Roommate didn't argue.  "Next time I'm on a date with someone, I'll think of that.  You know what, he'll do."

And then it was gone.  We couldn't find it anywhere.  "I don't know which thought horrifies me more," I said:  "it might have crawled into the wall or it's in our drawers somewhere."  I grabbed a shoe, knowing full well I'd never have the courage to smash it—think of its thick exoskeleton crunching, the gooey organs smushing out, its angled legs twitching, its lifeless head staring out at me—and I stood up on a chair to search.  I shook the fridge, messed with the dishes, trying to scare it out.  To give myself courage, I kept trying to imagine the cockroach from Wall-E, which did not really help because I knew this poor thing was going to die.  "If I find it but it doesn't fly out at me," I said, "I might not even scream."

Eventually we had to give up.  That roach was gone.  

Then, when I went to fill a glass with, water, I realized the roach was only inches away from my hand, sitting on the water faucet handle, nibbling at our dish rag.  It didn't fly.  I did scream, and Roommate cried out and curled up in the fetal position on the couch.

"Go get one of the neighbors," I said.

"I'm not wearing pants."

"Or you could stay here with the cockroach to make sure it doesn't move."

She grabbed a sweatshirt and went down the hall to a neighbor's house, where he and his wife were putting their baby to bed.

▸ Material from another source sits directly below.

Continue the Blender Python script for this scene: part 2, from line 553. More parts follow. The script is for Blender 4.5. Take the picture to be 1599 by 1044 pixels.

While she was gone, I stood and talked with the cockroach:

Me:  I'm sorry, cockroach.  You aren't even doing anything wrong.  You're just being here, eating food.  But you're going to die for that.
Cockroach:  Hah!  Cockroaches are pretty much invincible.  I can handle it.
Me:  No, actually, you're going to die tonight.
Cockroach:  (pauses pensively)  Oh.  Well, that's alright.  The species will survive!  We have survived for millenia.  My existence is not as important as the collective existence of the Roach.
Me:  um....

Luckily, this uncomfortably long conversation was interrupted when Roommmate came in with Neighbor.  Apparently when he saw her face he was worried we were in some kind of danger.  When she told him it was a roach, he laughed.  But then when he saw it, his eyes grew wide.  "Holy moley, that thing's huge!" he said.  We backed off.  This was a roach big enough to intimidate a Texan man.

Neighbor, now bearing the title Hero, stepped back into the kitchen and rolled up his sleeves.  He tried to smash it with a shoe, but it was resilient.  The dishes in the sink clanked as he fought with the monster—with his bare hands, and maybe also a used fork.  After a minute, he exited the kitchen holding a wad of paper towels.  The harmless but horrifying beast was dead.

"Thank you so much!" we cried, and the Hero removed the body of the innocent cockroach from our apartment.  

Our hearts pounding, we sat on the couch, still clinging to each other a little bit, remembering at last to breathe.  

I'd love to say I got a good night's sleep after that adventure, but I didn't.  I kept dreaming that it was a cockroach invasion.

1 comment:

  1. The funniest part: The entire "One of us needs to get a boyfriend" paragraph. Lolol! I am glad you recounted this tale with such gusto!